>> START Data excerpt
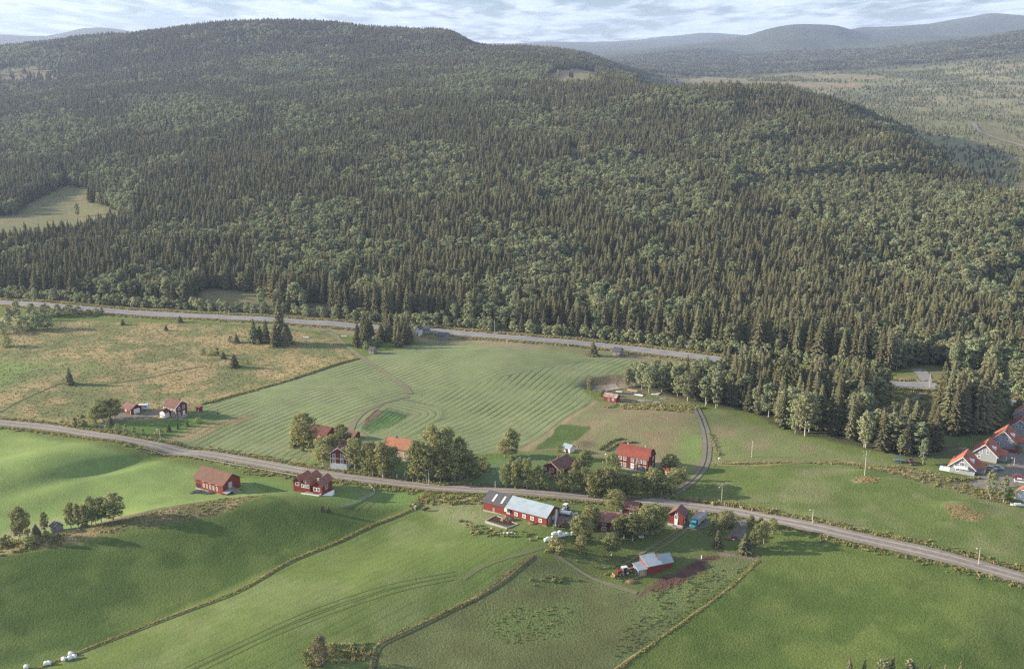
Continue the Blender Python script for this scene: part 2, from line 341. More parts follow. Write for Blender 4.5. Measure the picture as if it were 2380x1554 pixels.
# ------------------------------------------------------------------ land zones painted on the ground as what grows there, plus shade in the two lower fields
def PW(pts): return np.array([[*G(u, v)[:2]] for u, v in pts])
def inside(P, X, Y):
    r = np.zeros(X.shape, bool); n = len(P)
    for i in range(n):
        x0, y0 = P[i]; x1, y1 = P[(i + 1) % n]
        if y0 == y1: continue
        c = ((y0 > Y) != (y1 > Y)) & (X < (x1 - x0) * (Y - y0) / (y1 - y0) + x0); r ^= c
    return r
def dist_line(P, X, Y, closed=False):
    d = np.full(X.shape, 1e9); n = len(P)
    for i in range(n if closed else n - 1):
        a = P[i]; b = P[(i + 1) % n]; e = b - a; L = max(e @ e, 1e-9)
        t = np.clip(((X - a[0]) * e[0] + (Y - a[1]) * e[1]) / L, 0, 1)
        d = np.minimum(d, np.hypot(X - a[0] - t * e[0], Y - a[1] - t * e[1]))
    return d
def zone_mask(P, X, Y, soft, warp=1.0):
    m = np.zeros(X.shape); lo = P.min(0) - 3 * soft - 4; hi = P.max(0) + 3 * soft + 4
    k = np.where((X > lo[0]) & (X < hi[0]) & (Y > lo[1]) & (Y < hi[1]))[0]
    if not len(k): return m
    x = X[k] + warp * (vnoise(X[k] / 5, Y[k] / 5, 3) - 0.5) * 2; y = Y[k] + warp * (vnoise(X[k] / 5, Y[k] / 5, 4) - 0.5) * 2
    d = dist_line(P, x, y, True); s = np.where(inside(P, x, y), d, -d)
    m[k] = np.clip(0.5 + s / (2 * soft), 0, 1); return m
GREEN = (0.125, 0.158, 0.045); BRIGHT = (0.19, 0.255, 0.08); DEEP = (0.08, 0.12, 0.036); TAN = (0.32, 0.25, 0.13); MEADOW = (0.16, 0.175, 0.075)
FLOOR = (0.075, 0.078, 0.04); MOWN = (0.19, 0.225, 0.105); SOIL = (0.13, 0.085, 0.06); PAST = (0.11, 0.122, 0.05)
# (outline in photo positions, colour, second colour, share of the second, softness m, grain 0..1)
ZONES = [
 ([(-500,757),(-500,1010),(0,985),(180,990),(420,978),(480,935),(830,832),(775,780),(700,772),(400,750),(0,738)], MEADOW, TAN, 0.5, 2, 0.6),
 ([(-300,830),(0,835),(230,850),(120,880),(0,905),(-300,905)], (0.16,0.22,0.075), MEADOW, 0.3, 9, 0.5),
 ([(400,1035),(480,937),(650,890),(835,834),(880,820),(960,803),(1050,790),(1400,810),(1560,828),(1640,842),(1480,866),(1370,876),(1352,893),(1362,915),(1390,932),(1300,985),(1215,1042),(1120,1055),(960,1045),(890,1035),(800,1062),(650,1075),(560,1060)], MOWN, (0.2,0.225,0.115), 0.4, 0.8, 0.35),
 ([(400,1035),(560,1060),(650,1075),(770,1065),(770,1095),(640,1100),(440,1062)], BRIGHT, MEADOW, 0.4, 2, 0.4),
 ([(1390,934),(1450,935),(1560,940),(1622,958),(1640,1020),(1640,1085),(1570,1105),(1440,1075),(1340,1050),(1228,1046),(1300,985)], (0.185,0.185,0.09), (0.215,0.175,0.1), 0.4, 1.5, 0.5),
 ([(1210,1045),(1228,1048),(1312,985),(1395,932),(1385,930),(1300,983)], (0.26,0.21,0.13), None, 0, 1.0, 0.3),
 ([(1244,1044),(1300,986),(1368,990),(1372,995),(1316,1040)], (0.10,0.155,0.05), DEEP, 0.4, 0.5, 0.6),
 ([(1590,1010),(1640,1000),(1635,1070),(1575,1075)], (0.14,0.215,0.06), None, 0, 6, 0.3),
 ([(1622,958),(1680,950),(1760,985),(1900,1035),(2060,1070),(2190,1095),(2190,1110),(2060,1095),(1900,1078),(1655,1080)], (0.15,0.175,0.07), (0.19,0.17,0.095), 0.4, 2, 0.5),
 ([(1655,1080),(1900,1080),(1980,1078),(2100,1110),(2300,1150),(2700,1230),(2700,1430),(2380,1335),(2070,1255),(1800,1200),(1640,1165),(1540,1158),(1620,1110)], (0.11,0.145,0.043), MEADOW, 0.15, 1.5, 0.55),
 ([(1975,1115),(2010,1106),(2050,1113),(2030,1122),(1985,1121)], (0.28,0.20,0.10), TAN, 0.5, 0.6, 0.9),
 ([(2197,1172),(2250,1182),(2302,1195),(2270,1208),(2215,1206)], (0.26,0.20,0.095), (0.17,0.13,0.07), 0.5, 0.6, 0.9),
 ([(-500,985),(0,998),(230,1035),(450,1085),(640,1125),(600,1150),(500,1168),(250,1228),(0,1270),(-500,1300)], BRIGHT, (0.165,0.235,0.075), 0.4, 2.5, 0.3),
 ([(-100,1265),(60,1225),(200,1190),(230,1178),(200,1200),(60,1245),(-100,1290)], (0.26,0.245,0.15), BRIGHT, 0.4, 3, 0.6),
 ([(-500,1290),(0,1262),(150,1235),(260,1205),(400,1175),(520,1158),(620,1150),(540,1185),(430,1215),(260,1235),(150,1270),(0,1292),(-500,1330)], (0.25,0.2,0.105), (0.13,0.125,0.06), 0.55, 1.5, 0.9),
 ([(-500,1330),(0,1292),(200,1260),(430,1215),(540,1185),(640,1150),(680,1170),(780,1180),(900,1160),(960,1172),(800,1250),(500,1380),(60,1560),(-500,1800)], (0.06,0.095,0.025), (0.092,0.128,0.036), 0.5, 1.5, 0.45),  # lower left field: shade of the slope is put into its dark green
 ([(560,1110),(700,1120),(860,1128),(1000,1150),(965,1178),(860,1180),(760,1170),(640,1150)], (0.135,0.2,0.058), MEADOW, 0.2, 3, 0.4),
 ([(970,1180),(1020,1160),(1140,1180),(1260,1225),(1400,1250),(1240,1288),(1100,1385),(880,1490),(850,1700),(-300,2000),(60,1562),(500,1382),(800,1252)], (0.12,0.162,0.046), (0.15,0.185,0.066), 0.35, 1.2, 0.3),
 ([(985,1175),(1130,1170),(1140,1210),(1080,1225),(1040,1210)], (0.235,0.225,0.12), (0.17,0.2,0.085), 0.4, 3.5, 0.5),
 ([(1000,1153),(1150,1155),(1140,1170),(985,1172)], (0.2,0.2,0.095), TAN, 0.3, 2, 0.9),
 ([(1235,1288),(1330,1315),(1480,1370),(1640,1300),(1762,1300),(1420,1560),(1300,1800),(700,1800),(870,1520),(880,1490),(1100,1385)], PAST, (0.125,0.145,0.06), 0.45, 1.0, 0.5),
 ([(1220,1345),(1300,1335),(1340,1350),(1300,1358),(1230,1362)], (0.13,0.17,0.06), None, 0, 3, 1.0),
 ([(1120,1425),(1200,1410),(1340,1405),(1350,1440),(1290,1480),(1180,1500),(1130,1480)], (0.12,0.155,0.055), PAST, 0.4, 4, 1.0),
 ([(1500,1370),(1640,1330),(1700,1340),(1560,1440),(1480,1420)], (0.13,0.165,0.06), None, 0, 4, 1.0),
 ([(1762,1300),(1420,1560),(1300,1800),(2900,1900),(2900,1500),(2380,1362),(2070,1280),(1800,1235)], (0.075,0.112,0.028), (0.108,0.142,0.04), 0.5, 1.0, 0.5),  # lower right field, its green darkened to stand in for shade
 ([(1270,1280),(1330,1225),(1400,1190),(1560,1195),(1700,1190),(1800,1232),(1765,1300),(1640,1298),(1600,1340),(1490,1372),(1330,1310)], (0.092,0.125,0.038), (0.115,0.14,0.048), 0.4, 1.5, 0.5),
 ([(1475,1383),(1530,1350),(1600,1310),(1660,1285),(1690,1282),(1640,1310),(1640,1325),(1600,1345),(1545,1370)], SOIL, (0.10,0.05,0.045), 0.5, 0.8, 0.9),
 ([(1655,1286),(1680,1278),(1765,1298),(1762,1306),(1690,1290)], (0.19,0.15,0.12), None, 0, 0.6, 0.6),
 ([(170,985),(420,978),(480,960),(530,965),(500,985),(440,1000),(370,1030),(220,998)], (0.10,0.165,0.045), None, 0, 2, 0.3),
 ([(360,1024),(470,985),(560,965),(600,960),(540,990),(420,1028)], (0.27,0.22,0.12), (0.15,0.18,0.07), 0.4, 2, 0.8),
 ([(640,1090),(780,1065),(830,1060),(1100,1060),(1200,1050),(1260,1050),(1400,1075),(1600,1100),(1590,1130),(1530,1160),(1400,1160),(1100,1130),(800,1100)], (0.105,0.16,0.045), (0.125,0.16,0.06), 0.4, 2, 0.4),
 ([(1095,1135),(1140,1080),(1215,1055),(1260,1060),(1200,1090),(1180,1145)], (0.12,0.17,0.08), None, 0, 1.5, 0.3),
 ([(842,992),(850,975),(872,952),(900,955),(870,975)], (0.17,0.12,0.085), SOIL, 0.4, 0.5, 0.6),
 ([(842,994),(900,952),(955,962),(900,992),(862,1008)], (0.105,0.175,0.06), (0.07,0.12,0.045), 0.3, 0.5, 0.8),
 ([(1352,890),(1365,874),(1440,872),(1500,880),(1470,905),(1400,912),(1362,905)], (0.19,0.16,0.11), (0.10,0.085,0.055), 0.6, 1.0, 0.9),
 ([(1395,925),(1480,900),(1620,935),(1560,945),(1450,938)], (0.21,0.18,0.11), (0.13,0.15,0.06), 0.5, 1.5, 0.9),
 ([(200,720),(1640,852),(1600,835),(1000,785),(600,745)], (0.2,0.2,0.1), (0.25,0.21,0.13), 0.5, 2, 0.7),
 ([(2180,1110),(2260,1105),(2330,1120),(2420,1170),(2600,1230),(2600,1060),(2350,1040),(2250,1010),(2150,1020)], (0.095,0.135,0.045), (0.13,0.12,0.07), 0.4, 2, 0.6),
 ([(1980,1085),(2100,1082),(2200,1105),(2330,1150),(2420,1180),(2300,1165),(2130,1118)], (0.2,0.175,0.095), (0.13,0.13,0.06), 0.5, 1.5, 0.9),
 ([(2030,920),(2210,900),(2230,960),(2160,985),(2080,980),(2040,955)], (0.115,0.125,0.06), (0.22,0.19,0.10), 0.35, 2, 0.9),
]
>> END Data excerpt
▸ Exercise details
Write out nothing but the lines from the start of the data through the line with "GREEN = (0.125, 0.158, 0.045);". Leave out the pictures.

▸ Final answer
Continue the Blender Python script for this scene: part 2, from line 341. More parts follow. Write for Blender 4.5. Measure the picture as if it were 2380x1554 pixels.
# ------------------------------------------------------------------ land zones painted on the ground as what grows there, plus shade in the two lower fields
def PW(pts): return np.array([[*G(u, v)[:2]] for u, v in pts])
def inside(P, X, Y):
    r = np.zeros(X.shape, bool); n = len(P)
    for i in range(n):
        x0, y0 = P[i]; x1, y1 = P[(i + 1) % n]
        if y0 == y1: continue
        c = ((y0 > Y) != (y1 > Y)) & (X < (x1 - x0) * (Y - y0) / (y1 - y0) + x0); r ^= c
    return r
def dist_line(P, X, Y, closed=False):
    d = np.full(X.shape, 1e9); n = len(P)
    for i in range(n if closed else n - 1):
        a = P[i]; b = P[(i + 1) % n]; e = b - a; L = max(e @ e, 1e-9)
        t = np.clip(((X - a[0]) * e[0] + (Y - a[1]) * e[1]) / L, 0, 1)
        d = np.minimum(d, np.hypot(X - a[0] - t * e[0], Y - a[1] - t * e[1]))
    return d
def zone_mask(P, X, Y, soft, warp=1.0):
    m = np.zeros(X.shape); lo = P.min(0) - 3 * soft - 4; hi = P.max(0) + 3 * soft + 4
    k = np.where((X > lo[0]) & (X < hi[0]) & (Y > lo[1]) & (Y < hi[1]))[0]
    if not len(k): return m
    x = X[k] + warp * (vnoise(X[k] / 5, Y[k] / 5, 3) - 0.5) * 2; y = Y[k] + warp * (vnoise(X[k] / 5, Y[k] / 5, 4) - 0.5) * 2
    d = dist_line(P, x, y, True); s = np.where(inside(P, x, y), d, -d)
    m[k] = np.clip(0.5 + s / (2 * soft), 0, 1); return m
GREEN = (0.125, 0.158, 0.045); BRIGHT = (0.19, 0.255, 0.08); DEEP = (0.08, 0.12, 0.036); TAN = (0.32, 0.25, 0.13); MEADOW = (0.16, 0.175, 0.075)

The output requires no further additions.